◆ **MATERIAL FOR THIS EXERCISE**
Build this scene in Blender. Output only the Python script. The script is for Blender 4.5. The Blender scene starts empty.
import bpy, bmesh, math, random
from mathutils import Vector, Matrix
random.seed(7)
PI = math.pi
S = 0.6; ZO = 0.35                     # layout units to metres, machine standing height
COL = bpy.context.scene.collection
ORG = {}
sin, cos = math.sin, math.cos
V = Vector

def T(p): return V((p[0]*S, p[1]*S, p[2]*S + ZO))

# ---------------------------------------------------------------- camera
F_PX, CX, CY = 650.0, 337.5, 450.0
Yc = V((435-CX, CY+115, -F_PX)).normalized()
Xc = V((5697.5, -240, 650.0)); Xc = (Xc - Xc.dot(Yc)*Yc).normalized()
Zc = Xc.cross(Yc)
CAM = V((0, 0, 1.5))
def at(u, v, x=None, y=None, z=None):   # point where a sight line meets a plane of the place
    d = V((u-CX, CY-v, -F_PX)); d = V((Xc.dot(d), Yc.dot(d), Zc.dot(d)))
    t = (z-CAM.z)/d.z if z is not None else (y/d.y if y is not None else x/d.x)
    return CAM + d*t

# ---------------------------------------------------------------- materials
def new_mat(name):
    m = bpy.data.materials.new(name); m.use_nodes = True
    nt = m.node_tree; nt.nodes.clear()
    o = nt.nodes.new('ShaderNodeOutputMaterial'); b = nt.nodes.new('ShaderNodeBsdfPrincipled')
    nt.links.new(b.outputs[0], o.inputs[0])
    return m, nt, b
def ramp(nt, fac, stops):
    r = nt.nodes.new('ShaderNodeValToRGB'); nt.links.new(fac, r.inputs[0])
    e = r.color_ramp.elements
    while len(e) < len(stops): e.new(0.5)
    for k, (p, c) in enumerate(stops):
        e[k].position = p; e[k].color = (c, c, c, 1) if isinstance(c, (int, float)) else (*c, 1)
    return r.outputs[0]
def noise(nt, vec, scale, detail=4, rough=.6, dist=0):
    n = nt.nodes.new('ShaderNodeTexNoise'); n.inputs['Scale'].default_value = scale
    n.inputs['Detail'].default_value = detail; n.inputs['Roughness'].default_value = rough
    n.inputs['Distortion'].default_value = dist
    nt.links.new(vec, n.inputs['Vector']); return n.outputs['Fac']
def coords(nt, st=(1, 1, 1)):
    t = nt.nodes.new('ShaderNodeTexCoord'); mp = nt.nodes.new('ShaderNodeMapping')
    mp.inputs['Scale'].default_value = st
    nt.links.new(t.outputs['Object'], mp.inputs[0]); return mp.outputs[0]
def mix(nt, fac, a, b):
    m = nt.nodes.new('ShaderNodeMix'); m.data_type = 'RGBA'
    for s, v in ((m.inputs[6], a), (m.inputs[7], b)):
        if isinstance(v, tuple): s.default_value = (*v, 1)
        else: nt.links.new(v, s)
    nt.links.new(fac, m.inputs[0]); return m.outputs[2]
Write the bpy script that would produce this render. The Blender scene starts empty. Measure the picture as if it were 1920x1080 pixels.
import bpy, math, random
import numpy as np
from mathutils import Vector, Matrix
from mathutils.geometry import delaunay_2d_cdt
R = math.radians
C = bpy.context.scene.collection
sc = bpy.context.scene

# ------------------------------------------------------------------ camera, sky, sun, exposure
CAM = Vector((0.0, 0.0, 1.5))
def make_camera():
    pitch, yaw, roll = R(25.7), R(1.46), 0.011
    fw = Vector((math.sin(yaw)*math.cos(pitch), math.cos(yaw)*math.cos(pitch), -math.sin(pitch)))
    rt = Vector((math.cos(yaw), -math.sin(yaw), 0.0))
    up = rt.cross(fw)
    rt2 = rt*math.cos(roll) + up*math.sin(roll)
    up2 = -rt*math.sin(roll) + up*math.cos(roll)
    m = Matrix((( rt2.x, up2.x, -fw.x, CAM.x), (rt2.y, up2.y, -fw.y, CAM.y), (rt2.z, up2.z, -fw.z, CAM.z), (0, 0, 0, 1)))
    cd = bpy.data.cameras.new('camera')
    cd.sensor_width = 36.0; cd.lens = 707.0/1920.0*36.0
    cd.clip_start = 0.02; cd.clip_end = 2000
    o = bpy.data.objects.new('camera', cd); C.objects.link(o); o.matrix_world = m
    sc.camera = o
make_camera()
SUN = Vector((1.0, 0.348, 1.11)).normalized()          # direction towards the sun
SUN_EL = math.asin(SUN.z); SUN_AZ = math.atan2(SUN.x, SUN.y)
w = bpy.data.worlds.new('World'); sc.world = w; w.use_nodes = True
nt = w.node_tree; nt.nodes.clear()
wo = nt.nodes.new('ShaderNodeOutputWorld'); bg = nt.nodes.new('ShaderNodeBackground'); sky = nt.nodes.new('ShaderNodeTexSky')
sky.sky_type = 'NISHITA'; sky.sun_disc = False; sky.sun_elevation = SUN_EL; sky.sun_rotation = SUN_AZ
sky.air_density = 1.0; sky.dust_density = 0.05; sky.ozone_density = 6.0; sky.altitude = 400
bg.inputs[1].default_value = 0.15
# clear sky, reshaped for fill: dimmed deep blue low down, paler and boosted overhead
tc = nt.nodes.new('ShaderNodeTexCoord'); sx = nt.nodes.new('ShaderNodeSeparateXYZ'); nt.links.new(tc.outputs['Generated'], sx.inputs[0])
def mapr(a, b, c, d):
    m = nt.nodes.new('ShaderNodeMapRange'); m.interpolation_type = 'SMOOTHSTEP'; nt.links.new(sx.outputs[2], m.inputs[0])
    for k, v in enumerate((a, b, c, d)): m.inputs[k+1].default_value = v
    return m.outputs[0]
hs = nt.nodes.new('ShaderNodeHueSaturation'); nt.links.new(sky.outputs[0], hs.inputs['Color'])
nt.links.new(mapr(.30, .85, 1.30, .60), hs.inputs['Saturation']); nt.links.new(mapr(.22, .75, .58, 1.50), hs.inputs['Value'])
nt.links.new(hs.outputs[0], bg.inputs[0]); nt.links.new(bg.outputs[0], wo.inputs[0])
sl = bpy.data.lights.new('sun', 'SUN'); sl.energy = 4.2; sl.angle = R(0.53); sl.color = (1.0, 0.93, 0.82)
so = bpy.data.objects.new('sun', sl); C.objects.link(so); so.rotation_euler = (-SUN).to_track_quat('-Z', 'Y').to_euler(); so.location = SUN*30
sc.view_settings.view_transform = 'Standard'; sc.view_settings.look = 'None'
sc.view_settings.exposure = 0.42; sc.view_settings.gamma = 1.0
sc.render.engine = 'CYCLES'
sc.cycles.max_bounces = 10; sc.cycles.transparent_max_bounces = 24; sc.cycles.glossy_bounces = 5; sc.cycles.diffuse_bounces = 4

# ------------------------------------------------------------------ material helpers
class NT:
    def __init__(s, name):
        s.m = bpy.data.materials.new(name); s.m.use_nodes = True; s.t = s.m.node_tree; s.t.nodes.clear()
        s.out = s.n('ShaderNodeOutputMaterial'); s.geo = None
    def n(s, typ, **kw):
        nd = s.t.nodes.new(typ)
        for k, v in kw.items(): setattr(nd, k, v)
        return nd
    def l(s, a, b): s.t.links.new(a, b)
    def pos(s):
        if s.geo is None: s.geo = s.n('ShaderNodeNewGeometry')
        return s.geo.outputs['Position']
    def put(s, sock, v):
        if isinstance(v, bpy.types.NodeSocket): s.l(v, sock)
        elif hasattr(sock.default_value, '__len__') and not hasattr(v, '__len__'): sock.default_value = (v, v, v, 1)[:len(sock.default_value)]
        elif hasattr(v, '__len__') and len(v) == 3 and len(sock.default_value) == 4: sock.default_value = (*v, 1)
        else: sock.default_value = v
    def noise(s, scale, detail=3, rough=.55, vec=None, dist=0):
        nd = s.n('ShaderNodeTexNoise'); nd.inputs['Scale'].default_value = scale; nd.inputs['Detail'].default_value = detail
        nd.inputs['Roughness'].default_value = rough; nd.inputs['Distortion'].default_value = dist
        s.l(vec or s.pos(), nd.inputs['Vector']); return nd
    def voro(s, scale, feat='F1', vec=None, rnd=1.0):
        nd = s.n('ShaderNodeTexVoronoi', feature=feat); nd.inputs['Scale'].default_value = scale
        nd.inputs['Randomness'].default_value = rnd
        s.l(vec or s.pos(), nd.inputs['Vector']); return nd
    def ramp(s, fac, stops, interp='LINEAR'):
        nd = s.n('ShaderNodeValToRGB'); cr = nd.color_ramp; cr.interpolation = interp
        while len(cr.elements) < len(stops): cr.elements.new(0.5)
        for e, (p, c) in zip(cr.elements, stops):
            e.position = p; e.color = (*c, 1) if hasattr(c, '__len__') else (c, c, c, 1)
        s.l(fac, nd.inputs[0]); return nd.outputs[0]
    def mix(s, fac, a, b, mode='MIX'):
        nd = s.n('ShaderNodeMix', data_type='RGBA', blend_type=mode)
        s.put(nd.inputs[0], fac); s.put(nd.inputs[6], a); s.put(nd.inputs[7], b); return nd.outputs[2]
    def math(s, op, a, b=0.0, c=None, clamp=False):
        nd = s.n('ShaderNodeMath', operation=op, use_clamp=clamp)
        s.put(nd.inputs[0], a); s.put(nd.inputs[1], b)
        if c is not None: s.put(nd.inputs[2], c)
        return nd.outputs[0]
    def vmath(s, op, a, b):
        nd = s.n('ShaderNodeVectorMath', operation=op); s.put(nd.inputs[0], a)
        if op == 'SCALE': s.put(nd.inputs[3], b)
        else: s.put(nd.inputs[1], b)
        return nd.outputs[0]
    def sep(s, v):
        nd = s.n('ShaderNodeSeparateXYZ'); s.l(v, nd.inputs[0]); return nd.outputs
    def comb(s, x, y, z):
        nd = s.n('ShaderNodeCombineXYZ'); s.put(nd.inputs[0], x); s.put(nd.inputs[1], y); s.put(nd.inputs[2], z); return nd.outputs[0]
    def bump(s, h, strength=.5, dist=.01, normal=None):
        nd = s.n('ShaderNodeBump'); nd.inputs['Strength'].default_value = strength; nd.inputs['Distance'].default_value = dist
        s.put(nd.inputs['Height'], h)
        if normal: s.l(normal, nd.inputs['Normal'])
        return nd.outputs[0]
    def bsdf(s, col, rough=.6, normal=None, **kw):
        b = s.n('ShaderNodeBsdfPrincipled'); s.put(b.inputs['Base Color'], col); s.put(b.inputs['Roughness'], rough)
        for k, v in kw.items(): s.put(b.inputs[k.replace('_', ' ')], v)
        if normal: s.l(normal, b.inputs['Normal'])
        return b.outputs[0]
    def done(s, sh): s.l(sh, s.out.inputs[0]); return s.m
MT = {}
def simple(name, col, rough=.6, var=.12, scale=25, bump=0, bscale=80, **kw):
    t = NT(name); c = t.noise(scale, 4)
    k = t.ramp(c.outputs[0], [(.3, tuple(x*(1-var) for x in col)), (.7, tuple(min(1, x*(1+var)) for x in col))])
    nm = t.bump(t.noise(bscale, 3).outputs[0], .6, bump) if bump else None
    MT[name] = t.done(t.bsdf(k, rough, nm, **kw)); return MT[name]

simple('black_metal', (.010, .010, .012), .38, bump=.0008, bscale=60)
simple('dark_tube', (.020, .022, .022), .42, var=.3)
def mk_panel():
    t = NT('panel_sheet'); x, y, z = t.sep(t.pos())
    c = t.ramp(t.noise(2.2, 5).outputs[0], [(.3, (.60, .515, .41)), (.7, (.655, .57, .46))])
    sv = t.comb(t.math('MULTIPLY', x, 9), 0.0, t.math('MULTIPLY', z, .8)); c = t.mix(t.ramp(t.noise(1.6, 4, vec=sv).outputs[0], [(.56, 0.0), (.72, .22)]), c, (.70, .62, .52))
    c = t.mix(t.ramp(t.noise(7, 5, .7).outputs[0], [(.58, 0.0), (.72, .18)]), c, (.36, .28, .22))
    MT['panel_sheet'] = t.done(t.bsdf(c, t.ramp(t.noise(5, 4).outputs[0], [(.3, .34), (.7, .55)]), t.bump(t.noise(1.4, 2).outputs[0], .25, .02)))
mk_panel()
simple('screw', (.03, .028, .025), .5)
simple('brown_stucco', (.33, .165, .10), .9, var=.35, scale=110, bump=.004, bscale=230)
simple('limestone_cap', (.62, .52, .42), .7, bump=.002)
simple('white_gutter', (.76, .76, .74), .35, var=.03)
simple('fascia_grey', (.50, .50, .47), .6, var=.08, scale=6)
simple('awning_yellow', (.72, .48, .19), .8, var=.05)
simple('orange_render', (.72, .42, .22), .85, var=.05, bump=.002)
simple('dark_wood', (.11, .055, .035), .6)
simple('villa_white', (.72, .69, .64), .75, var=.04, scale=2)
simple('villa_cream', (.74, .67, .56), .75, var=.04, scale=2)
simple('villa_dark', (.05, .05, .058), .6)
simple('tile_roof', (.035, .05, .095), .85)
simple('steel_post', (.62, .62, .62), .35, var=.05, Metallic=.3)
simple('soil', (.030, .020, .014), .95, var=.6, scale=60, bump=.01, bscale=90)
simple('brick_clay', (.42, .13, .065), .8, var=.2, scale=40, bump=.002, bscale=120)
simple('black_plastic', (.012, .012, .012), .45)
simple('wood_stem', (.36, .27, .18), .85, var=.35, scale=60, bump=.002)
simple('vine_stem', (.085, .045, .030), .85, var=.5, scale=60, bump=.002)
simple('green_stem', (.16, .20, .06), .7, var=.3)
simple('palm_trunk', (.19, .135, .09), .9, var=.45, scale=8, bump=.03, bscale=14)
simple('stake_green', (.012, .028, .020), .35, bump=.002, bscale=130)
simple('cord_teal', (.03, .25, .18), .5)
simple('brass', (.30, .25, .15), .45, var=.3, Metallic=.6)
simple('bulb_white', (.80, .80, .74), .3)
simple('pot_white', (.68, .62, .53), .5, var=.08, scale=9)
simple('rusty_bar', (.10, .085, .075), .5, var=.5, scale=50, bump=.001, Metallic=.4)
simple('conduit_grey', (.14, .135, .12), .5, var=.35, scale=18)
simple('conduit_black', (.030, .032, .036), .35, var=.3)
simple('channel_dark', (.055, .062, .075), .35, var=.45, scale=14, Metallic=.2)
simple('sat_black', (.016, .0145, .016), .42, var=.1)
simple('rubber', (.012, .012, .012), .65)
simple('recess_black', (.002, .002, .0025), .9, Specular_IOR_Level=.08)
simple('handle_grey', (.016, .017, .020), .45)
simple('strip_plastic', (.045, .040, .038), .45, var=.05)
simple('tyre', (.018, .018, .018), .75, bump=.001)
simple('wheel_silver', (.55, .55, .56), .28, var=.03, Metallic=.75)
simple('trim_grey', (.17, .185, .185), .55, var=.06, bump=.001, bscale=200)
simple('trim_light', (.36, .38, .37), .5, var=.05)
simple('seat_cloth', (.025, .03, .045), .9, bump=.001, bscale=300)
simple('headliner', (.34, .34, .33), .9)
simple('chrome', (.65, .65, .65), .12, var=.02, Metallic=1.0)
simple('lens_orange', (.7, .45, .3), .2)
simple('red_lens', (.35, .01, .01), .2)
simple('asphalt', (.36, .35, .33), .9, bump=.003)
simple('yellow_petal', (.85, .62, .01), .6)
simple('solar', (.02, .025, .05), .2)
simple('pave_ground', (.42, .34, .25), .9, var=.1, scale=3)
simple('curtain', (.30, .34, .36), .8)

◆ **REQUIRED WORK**
Identify the lines in the records above that contain the word "empty", then state how many there are and nothing more.

◆ **FINAL RESULT**
2